What you are asked to do: Without including any pictures, write out the listing below exactly.

** Start of Material provided **

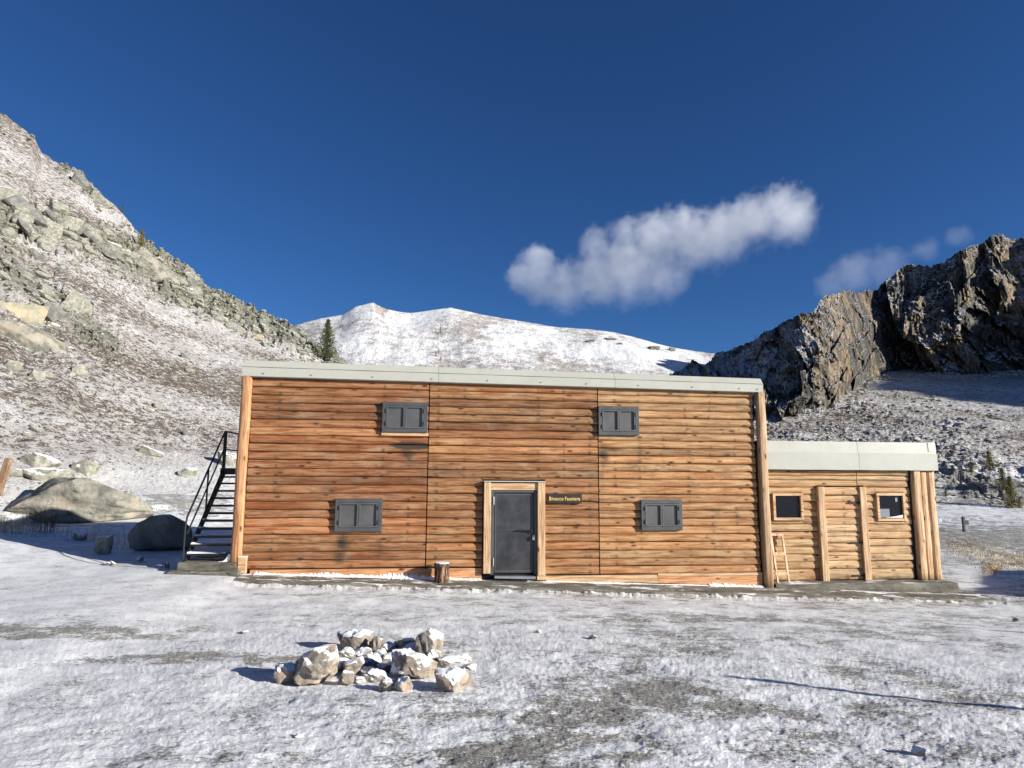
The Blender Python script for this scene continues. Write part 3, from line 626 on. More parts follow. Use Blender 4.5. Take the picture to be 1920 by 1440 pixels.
stL = [(3.62, 2.90, 0.40, 0.075, 2.0), (3.55, 2.70, 0.25, 0.12, 0.7), (3.7, 2.45, 0.3, 0.25, 0.35), (2.15, 0.72, 0.18, 0.28, 0.75), (2.1, 0.45, 0.22, 0.25, 0.6), (2.95, 0.62, 0.16, 0.30, 0.5), (2.6, 0.80, 0.3, 0.06, 0.5), (1.0, 0.9, 0.12, 0.8, 0.22), (0.7, 3.4, 0.15, 0.5, 0.25), (1.25, 3.0, 0.12, 0.9, 0.28), (2.4, 2.6, 0.12, 0.9, 0.25), (3.9, 2.2, 0.1, 1.4, 0.35), (1.7, 2.1, 0.3, 0.4, 0.25)]
log_wall('log_wall', 0.02, 3.99, gl, 0.0, hut, palette((0.355, 0.142, 0.050), 0.27, 0.2), (), 11, stL, 0.055)
glm = [4.385] + [z - 0.012 for z in LZ[1:25]]
stM = [(4.15, 2.5, 0.12, 1.2, 0.30), (7.9, 2.0, 0.1, 1.4, 0.28), (5.0, 3.2, 0.2, 0.5, 0.2), (6.5, 2.9, 0.3, 0.5, 0.18)]
log_wall('log_wall', 4.015, 8.005, glm, 0.0, hut, palette((0.385, 0.172, 0.062), 0.25, 0.18), [DOORH] + [(3.9, 5.3, -0.2, 0.16)], 12, stM, 0.055)
glr = [4.34] + [z - 0.022 for z in LZ[1:25]]
stR_ = [(8.15, 2.75, 0.2, 0.35, 0.65), (9.05, 2.85, 0.15, 0.30, 0.5), (8.3, 2.85, 0.6, 0.06, 0.6), (8.1, 1.9, 0.10, 1.5, 0.4), (9.3, 0.6, 0.2, 0.25, 0.25), (10.2, 0.5, 0.15, 0.3, 0.3), (9.9, 2.2, 0.12, 1.0, 0.22), (10.6, 1.6, 0.15, 0.6, 0.25)]
log_wall('log_wall', 8.03, 11.95, glr, 0.0, hut, palette((0.465, 0.25, 0.102), 0.17, 0.08), (), 13, stR_, 0.055, ragged=0.03)
def board(name, pts, y0, y1, mat, parent, bevel=0.004):
    mb = MB(); mb.prism(pts, y0, y1); return mb.build(name, mat, parent, bevel)
board('base_board', [(0.2, -0.02), (4.0, -0.09), (4.0, 0.155), (0.2, 0.155)], -0.052, 0.02, M['orange_x'], hut)
board('base_board', [(4.005, -0.09), (5.27, -0.11), (5.27, 0.145), (4.005, 0.145)], -0.052, 0.02, M['orange_x'], hut)
board('base_board', [(6.75, -0.15), (9.4, -0.23), (9.4, -0.045), (6.75, -0.045)], -0.052, 0.02, M['pale_x'], hut)
board('base_board', [(9.405, -0.23), (11.98, -0.33), (11.98, -0.055), (9.405, -0.055)], -0.050, 0.02, M['orange_x'], hut)
board('base_board', [(9.405, -0.075), (11.98, -0.085), (11.98, -0.02), (9.405, -0.02)], -0.062, -0.0505, M['pale_x'], hut)
# inner body, hidden behind the logs
DEP = 8.0
mb = MB(); mb.prism([(0.0, -0.35), (11.97, -0.40), (11.97, 4.40), (0.0, 4.45)], 0.004, DEP); o = mb.build('inner_wall', M['dark'], hut)
for (x, sgn, mt) in ((0.0, -1, 'left'), (11.97, 1, 'right')):      # side cladding in the same half-round boards
    w_ = log_wall('side_wall', 0.12, DEP - 0.05, gl, 0.0, hut, palette((0.353, 0.181, 0.076), 0.2), (), 21 + sgn, ())
    w_.rotation_euler = (0, 0, R(90) * sgn); w_.location = (x, 0.0 if sgn > 0 else DEP, 0)
w_ = log_wall('rear_wall', 0.0, 11.97, gl, 0.0, hut, palette((0.353, 0.181, 0.076), 0.2), (), 25, ()); w_.rotation_euler = (0, 0, R(180)); w_.location = (11.97, DEP, 0)
def log_post(name, x, y, r, z0, z1, mat, parent, flat=0.6, n=14):
    mb = MB(); vs = []; K = 14
    for i in range(K + 1):
        z = z0 + (z1 - z0) * i / K; rr_ = r * (1 + 0.035 * math.sin(i * 1.9 + x * 3))
        for k in range(n):
            a = 2 * math.pi * k / n; c = math.copysign(abs(math.cos(a)) ** flat, math.cos(a)); s_ = math.copysign(abs(math.sin(a)) ** flat, math.sin(a))
            vs.append((x + rr_ * c + 0.006 * math.sin(i * 0.7 + x), y + rr_ * s_, z))
    mb.add(vs, [(i * n + k, i * n + (k + 1) % n, (i + 1) * n + (k + 1) % n, (i + 1) * n + k) for i in range(K) for k in range(n)] + [tuple(range(n - 1, -1, -1)), tuple(range(K * n, K * n + n))])
    return mb.build(name, mat, parent, 0, True)
log_post('corner_post', -0.105, -0.05, 0.112, 0.22, 4.42, M['post_left'], hut)
log_post('corner_post', 12.12, -0.065, 0.098, -0.36, 4.33, M['post_right'], hut, 0.36, 20)
mb = MB(); mb.box(-0.03, 0.14, -0.17, -0.055, 0.10, 0.44); mb.build('post_foot', M['pale_x'], hut, 0.008)
mb = MB(); mb.box(-0.035, 0.145, -0.175, -0.05, 0.441, 0.462); mb.build('snow_cap', M['snow'], hut, 0.008)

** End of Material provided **

Response:
The Blender Python script for this scene continues. Write part 3, from line 626 on. More parts follow. Use Blender 4.5. Take the picture to be 1920 by 1440 pixels.
stL = [(3.62, 2.90, 0.40, 0.075, 2.0), (3.55, 2.70, 0.25, 0.12, 0.7), (3.7, 2.45, 0.3, 0.25, 0.35), (2.15, 0.72, 0.18, 0.28, 0.75), (2.1, 0.45, 0.22, 0.25, 0.6), (2.95, 0.62, 0.16, 0.30, 0.5), (2.6, 0.80, 0.3, 0.06, 0.5), (1.0, 0.9, 0.12, 0.8, 0.22), (0.7, 3.4, 0.15, 0.5, 0.25), (1.25, 3.0, 0.12, 0.9, 0.28), (2.4, 2.6, 0.12, 0.9, 0.25), (3.9, 2.2, 0.1, 1.4, 0.35), (1.7, 2.1, 0.3, 0.4, 0.25)]
log_wall('log_wall', 0.02, 3.99, gl, 0.0, hut, palette((0.355, 0.142, 0.050), 0.27, 0.2), (), 11, stL, 0.055)
glm = [4.385] + [z - 0.012 for z in LZ[1:25]]
stM = [(4.15, 2.5, 0.12, 1.2, 0.30), (7.9, 2.0, 0.1, 1.4, 0.28), (5.0, 3.2, 0.2, 0.5, 0.2), (6.5, 2.9, 0.3, 0.5, 0.18)]
log_wall('log_wall', 4.015, 8.005, glm, 0.0, hut, palette((0.385, 0.172, 0.062), 0.25, 0.18), [DOORH] + [(3.9, 5.3, -0.2, 0.16)], 12, stM, 0.055)
glr = [4.34] + [z - 0.022 for z in LZ[1:25]]
stR_ = [(8.15, 2.75, 0.2, 0.35, 0.65), (9.05, 2.85, 0.15, 0.30, 0.5), (8.3, 2.85, 0.6, 0.06, 0.6), (8.1, 1.9, 0.10, 1.5, 0.4), (9.3, 0.6, 0.2, 0.25, 0.25), (10.2, 0.5, 0.15, 0.3, 0.3), (9.9, 2.2, 0.12, 1.0, 0.22), (10.6, 1.6, 0.15, 0.6, 0.25)]
log_wall('log_wall', 8.03, 11.95, glr, 0.0, hut, palette((0.465, 0.25, 0.102), 0.17, 0.08), (), 13, stR_, 0.055, ragged=0.03)
def board(name, pts, y0, y1, mat, parent, bevel=0.004):
    mb = MB(); mb.prism(pts, y0, y1); return mb.build(name, mat, parent, bevel)
board('base_board', [(0.2, -0.02), (4.0, -0.09), (4.0, 0.155), (0.2, 0.155)], -0.052, 0.02, M['orange_x'], hut)
board('base_board', [(4.005, -0.09), (5.27, -0.11), (5.27, 0.145), (4.005, 0.145)], -0.052, 0.02, M['orange_x'], hut)
board('base_board', [(6.75, -0.15), (9.4, -0.23), (9.4, -0.045), (6.75, -0.045)], -0.052, 0.02, M['pale_x'], hut)
board('base_board', [(9.405, -0.23), (11.98, -0.33), (11.98, -0.055), (9.405, -0.055)], -0.050, 0.02, M['orange_x'], hut)
board('base_board', [(9.405, -0.075), (11.98, -0.085), (11.98, -0.02), (9.405, -0.02)], -0.062, -0.0505, M['pale_x'], hut)
# inner body, hidden behind the logs
DEP = 8.0
mb = MB(); mb.prism([(0.0, -0.35), (11.97, -0.40), (11.97, 4.40), (0.0, 4.45)], 0.004, DEP); o = mb.build('inner_wall', M['dark'], hut)
for (x, sgn, mt) in ((0.0, -1, 'left'), (11.97, 1, 'right')):      # side cladding in the same half-round boards
    w_ = log_wall('side_wall', 0.12, DEP - 0.05, gl, 0.0, hut, palette((0.353, 0.181, 0.076), 0.2), (), 21 + sgn, ())
    w_.rotation_euler = (0, 0, R(90) * sgn); w_.location = (x, 0.0 if sgn > 0 else DEP, 0)
w_ = log_wall('rear_wall', 0.0, 11.97, gl, 0.0, hut, palette((0.353, 0.181, 0.076), 0.2), (), 25, ()); w_.rotation_euler = (0, 0, R(180)); w_.location = (11.97, DEP, 0)
def log_post(name, x, y, r, z0, z1, mat, parent, flat=0.6, n=14):
    mb = MB(); vs = []; K = 14
    for i in range(K + 1):
        z = z0 + (z1 - z0) * i / K; rr_ = r * (1 + 0.035 * math.sin(i * 1.9 + x * 3))
        for k in range(n):
            a = 2 * math.pi * k / n; c = math.copysign(abs(math.cos(a)) ** flat, math.cos(a)); s_ = math.copysign(abs(math.sin(a)) ** flat, math.sin(a))
            vs.append((x + rr_ * c + 0.006 * math.sin(i * 0.7 + x), y + rr_ * s_, z))
    mb.add(vs, [(i * n + k, i * n + (k + 1) % n, (i + 1) * n + (k + 1) % n, (i + 1) * n + k) for i in range(K) for k in range(n)] + [tuple(range(n - 1, -1, -1)), tuple(range(K * n, K * n + n))])
    return mb.build(name, mat, parent, 0, True)
log_post('corner_post', -0.105, -0.05, 0.112, 0.22, 4.42, M['post_left'], hut)
log_post('corner_post', 12.12, -0.065, 0.098, -0.36, 4.33, M['post_right'], hut, 0.36, 20)
mb = MB(); mb.box(-0.03, 0.14, -0.17, -0.055, 0.10, 0.44); mb.build('post_foot', M['pale_x'], hut, 0.008)
mb = MB(); mb.box(-0.035, 0.145, -0.175, -0.05, 0.441, 0.462); mb.build('snow_cap', M['snow'], hut, 0.008)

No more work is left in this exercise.